begin MATERIAL PROVIDED
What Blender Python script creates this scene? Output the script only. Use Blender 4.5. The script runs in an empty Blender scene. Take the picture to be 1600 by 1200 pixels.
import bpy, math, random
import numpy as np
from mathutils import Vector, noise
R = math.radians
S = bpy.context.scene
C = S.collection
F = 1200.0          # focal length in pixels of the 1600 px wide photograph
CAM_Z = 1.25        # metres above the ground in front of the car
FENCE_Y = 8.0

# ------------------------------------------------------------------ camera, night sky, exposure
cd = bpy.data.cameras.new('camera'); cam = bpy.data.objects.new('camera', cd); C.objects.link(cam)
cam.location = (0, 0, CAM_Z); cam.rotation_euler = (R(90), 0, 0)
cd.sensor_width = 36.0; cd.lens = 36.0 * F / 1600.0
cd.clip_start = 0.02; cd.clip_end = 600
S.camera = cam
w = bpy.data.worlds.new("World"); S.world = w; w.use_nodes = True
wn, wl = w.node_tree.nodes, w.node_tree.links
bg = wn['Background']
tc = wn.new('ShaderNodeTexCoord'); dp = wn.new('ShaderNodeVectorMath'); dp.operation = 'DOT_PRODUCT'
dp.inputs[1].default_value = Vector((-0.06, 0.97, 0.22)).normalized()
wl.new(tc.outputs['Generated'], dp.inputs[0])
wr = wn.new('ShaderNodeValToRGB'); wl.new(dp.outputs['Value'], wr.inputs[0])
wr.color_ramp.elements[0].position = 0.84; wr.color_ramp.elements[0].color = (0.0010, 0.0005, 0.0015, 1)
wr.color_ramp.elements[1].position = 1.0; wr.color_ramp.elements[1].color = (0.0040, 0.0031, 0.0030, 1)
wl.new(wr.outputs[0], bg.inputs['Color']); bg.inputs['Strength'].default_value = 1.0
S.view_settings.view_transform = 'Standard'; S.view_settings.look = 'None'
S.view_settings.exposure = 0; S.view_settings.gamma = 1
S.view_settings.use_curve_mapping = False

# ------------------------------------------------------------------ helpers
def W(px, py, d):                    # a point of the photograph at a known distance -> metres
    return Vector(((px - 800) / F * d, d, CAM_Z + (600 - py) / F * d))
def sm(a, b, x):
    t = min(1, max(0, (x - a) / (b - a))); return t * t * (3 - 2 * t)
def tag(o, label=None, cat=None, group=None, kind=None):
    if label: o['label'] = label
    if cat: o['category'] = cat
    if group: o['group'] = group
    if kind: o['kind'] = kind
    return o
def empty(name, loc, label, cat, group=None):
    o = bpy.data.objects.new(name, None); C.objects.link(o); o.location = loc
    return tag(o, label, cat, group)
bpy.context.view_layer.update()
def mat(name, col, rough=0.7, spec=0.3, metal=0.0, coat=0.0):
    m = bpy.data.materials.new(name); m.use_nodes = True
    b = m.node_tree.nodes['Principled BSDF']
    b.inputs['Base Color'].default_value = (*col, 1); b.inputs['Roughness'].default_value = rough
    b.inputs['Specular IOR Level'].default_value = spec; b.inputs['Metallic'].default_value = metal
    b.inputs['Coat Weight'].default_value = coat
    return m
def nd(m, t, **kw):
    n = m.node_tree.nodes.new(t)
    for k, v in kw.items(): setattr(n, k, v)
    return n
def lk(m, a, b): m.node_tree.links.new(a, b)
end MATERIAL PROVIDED
Return exactly the leading lines of the listing, stopping after the line in which "FENCE_Y = 8.0" occurs.

▶ **OUTPUT FOR THIS EXERCISE**:
What Blender Python script creates this scene? Output the script only. Use Blender 4.5. The script runs in an empty Blender scene. Take the picture to be 1600 by 1200 pixels.
import bpy, math, random
import numpy as np
from mathutils import Vector, noise
R = math.radians
S = bpy.context.scene
C = S.collection
F = 1200.0          # focal length in pixels of the 1600 px wide photograph
CAM_Z = 1.25        # metres above the ground in front of the car
FENCE_Y = 8.0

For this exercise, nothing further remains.